Rows from a 3D scene dataset
◆ ◆ ◆ ◆

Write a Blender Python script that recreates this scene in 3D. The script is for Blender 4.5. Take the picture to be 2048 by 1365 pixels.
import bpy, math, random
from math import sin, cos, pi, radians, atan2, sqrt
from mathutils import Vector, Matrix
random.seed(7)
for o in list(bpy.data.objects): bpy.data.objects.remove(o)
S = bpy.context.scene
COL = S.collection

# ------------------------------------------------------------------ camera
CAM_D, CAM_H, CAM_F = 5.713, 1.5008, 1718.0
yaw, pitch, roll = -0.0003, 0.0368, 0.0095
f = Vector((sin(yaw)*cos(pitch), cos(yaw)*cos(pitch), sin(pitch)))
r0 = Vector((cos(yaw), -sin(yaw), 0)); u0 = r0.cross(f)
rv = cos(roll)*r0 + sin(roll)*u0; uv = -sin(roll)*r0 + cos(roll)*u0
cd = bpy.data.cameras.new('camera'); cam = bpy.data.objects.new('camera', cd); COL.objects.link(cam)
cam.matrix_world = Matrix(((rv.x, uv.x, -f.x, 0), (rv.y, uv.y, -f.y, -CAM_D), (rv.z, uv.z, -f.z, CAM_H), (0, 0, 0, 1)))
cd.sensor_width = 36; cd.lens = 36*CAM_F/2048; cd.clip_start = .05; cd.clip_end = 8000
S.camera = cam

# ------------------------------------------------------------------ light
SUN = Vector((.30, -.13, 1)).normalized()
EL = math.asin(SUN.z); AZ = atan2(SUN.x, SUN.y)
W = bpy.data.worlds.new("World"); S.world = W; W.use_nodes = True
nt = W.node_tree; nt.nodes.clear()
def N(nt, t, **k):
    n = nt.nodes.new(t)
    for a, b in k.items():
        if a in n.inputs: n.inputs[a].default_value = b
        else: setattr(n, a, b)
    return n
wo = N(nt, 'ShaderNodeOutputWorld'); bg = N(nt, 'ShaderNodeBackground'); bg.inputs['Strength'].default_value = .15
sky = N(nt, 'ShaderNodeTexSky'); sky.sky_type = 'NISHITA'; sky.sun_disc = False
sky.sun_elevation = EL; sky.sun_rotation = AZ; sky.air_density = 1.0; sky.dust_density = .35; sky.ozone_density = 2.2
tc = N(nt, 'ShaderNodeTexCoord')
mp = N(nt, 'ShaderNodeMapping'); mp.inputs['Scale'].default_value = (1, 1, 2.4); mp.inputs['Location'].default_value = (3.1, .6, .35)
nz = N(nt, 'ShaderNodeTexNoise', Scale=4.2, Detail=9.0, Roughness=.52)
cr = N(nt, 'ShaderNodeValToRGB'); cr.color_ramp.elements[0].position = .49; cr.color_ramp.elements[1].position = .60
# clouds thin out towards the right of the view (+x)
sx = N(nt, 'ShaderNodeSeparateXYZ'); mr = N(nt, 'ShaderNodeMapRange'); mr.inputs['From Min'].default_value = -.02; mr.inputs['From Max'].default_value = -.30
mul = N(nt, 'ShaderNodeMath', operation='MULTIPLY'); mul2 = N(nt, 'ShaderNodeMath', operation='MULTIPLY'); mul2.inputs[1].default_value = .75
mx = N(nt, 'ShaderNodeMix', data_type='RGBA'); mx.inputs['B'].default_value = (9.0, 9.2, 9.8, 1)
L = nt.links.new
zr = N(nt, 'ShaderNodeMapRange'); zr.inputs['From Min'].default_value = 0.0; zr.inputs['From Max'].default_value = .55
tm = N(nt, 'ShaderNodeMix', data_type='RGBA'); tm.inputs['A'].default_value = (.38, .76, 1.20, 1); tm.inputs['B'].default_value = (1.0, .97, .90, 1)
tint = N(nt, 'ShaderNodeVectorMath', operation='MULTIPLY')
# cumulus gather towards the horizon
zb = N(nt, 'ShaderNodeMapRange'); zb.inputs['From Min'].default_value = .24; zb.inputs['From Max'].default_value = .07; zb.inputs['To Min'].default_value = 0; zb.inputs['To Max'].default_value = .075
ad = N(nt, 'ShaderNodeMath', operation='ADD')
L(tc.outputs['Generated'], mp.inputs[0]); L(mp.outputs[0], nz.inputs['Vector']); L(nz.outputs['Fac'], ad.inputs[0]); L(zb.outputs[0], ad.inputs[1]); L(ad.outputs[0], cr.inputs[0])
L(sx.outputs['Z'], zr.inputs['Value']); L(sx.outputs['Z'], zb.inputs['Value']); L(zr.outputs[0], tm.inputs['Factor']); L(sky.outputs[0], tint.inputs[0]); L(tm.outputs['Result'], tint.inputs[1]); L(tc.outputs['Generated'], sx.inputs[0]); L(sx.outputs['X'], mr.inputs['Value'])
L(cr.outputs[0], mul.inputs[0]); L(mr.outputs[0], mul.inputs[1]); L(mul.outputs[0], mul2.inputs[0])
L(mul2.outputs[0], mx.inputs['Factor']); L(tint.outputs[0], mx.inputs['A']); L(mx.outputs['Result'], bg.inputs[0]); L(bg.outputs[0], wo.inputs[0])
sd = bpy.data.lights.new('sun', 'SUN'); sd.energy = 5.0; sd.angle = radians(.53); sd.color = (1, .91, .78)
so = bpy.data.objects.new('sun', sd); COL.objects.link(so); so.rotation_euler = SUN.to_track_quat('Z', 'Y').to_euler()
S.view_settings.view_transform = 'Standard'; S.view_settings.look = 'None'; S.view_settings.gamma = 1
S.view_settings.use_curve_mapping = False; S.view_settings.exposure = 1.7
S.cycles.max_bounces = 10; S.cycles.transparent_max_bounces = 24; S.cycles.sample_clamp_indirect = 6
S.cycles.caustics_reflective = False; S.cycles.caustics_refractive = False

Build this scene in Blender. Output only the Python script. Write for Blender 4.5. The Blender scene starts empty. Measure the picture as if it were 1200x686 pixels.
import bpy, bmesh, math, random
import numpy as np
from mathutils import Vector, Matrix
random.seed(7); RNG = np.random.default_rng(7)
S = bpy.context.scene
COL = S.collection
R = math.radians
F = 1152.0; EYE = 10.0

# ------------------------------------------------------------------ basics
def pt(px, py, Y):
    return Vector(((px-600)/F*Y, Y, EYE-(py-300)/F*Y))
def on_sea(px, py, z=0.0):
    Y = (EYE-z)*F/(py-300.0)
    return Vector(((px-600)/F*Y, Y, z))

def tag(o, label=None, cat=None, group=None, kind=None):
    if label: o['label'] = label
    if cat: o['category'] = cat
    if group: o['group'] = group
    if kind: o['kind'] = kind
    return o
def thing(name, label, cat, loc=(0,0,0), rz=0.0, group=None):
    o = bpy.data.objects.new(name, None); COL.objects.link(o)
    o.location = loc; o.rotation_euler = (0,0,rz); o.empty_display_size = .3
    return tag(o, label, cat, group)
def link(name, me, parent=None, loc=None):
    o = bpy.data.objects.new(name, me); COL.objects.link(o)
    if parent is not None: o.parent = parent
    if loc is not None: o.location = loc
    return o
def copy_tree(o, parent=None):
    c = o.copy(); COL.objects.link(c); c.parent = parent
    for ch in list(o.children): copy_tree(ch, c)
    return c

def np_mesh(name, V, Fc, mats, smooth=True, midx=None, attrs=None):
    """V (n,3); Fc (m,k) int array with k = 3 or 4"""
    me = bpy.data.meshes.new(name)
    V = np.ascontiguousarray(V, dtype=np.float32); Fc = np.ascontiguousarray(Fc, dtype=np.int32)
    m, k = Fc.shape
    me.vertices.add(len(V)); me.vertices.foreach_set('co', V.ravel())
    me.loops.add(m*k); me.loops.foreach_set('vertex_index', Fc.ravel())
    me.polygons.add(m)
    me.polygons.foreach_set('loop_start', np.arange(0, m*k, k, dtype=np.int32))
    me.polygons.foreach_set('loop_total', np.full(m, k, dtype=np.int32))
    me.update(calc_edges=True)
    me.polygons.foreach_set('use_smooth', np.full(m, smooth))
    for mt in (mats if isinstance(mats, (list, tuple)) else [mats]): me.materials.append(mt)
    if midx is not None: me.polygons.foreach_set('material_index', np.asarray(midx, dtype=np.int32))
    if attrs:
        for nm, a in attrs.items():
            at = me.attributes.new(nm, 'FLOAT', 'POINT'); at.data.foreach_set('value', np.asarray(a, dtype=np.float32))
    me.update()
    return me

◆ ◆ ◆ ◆

◆ OBJECTIVE
Only lines that contain the word "Blender" are wanted; copy each of them.

◆ COMPLETE OUTPUT
Write a Blender Python script that recreates this scene in 3D. The script is for Blender 4.5. Take the picture to be 2048 by 1365 pixels.
Build this scene in Blender. Output only the Python script. Write for Blender 4.5. The Blender scene starts empty. Measure the picture as if it were 1200x686 pixels.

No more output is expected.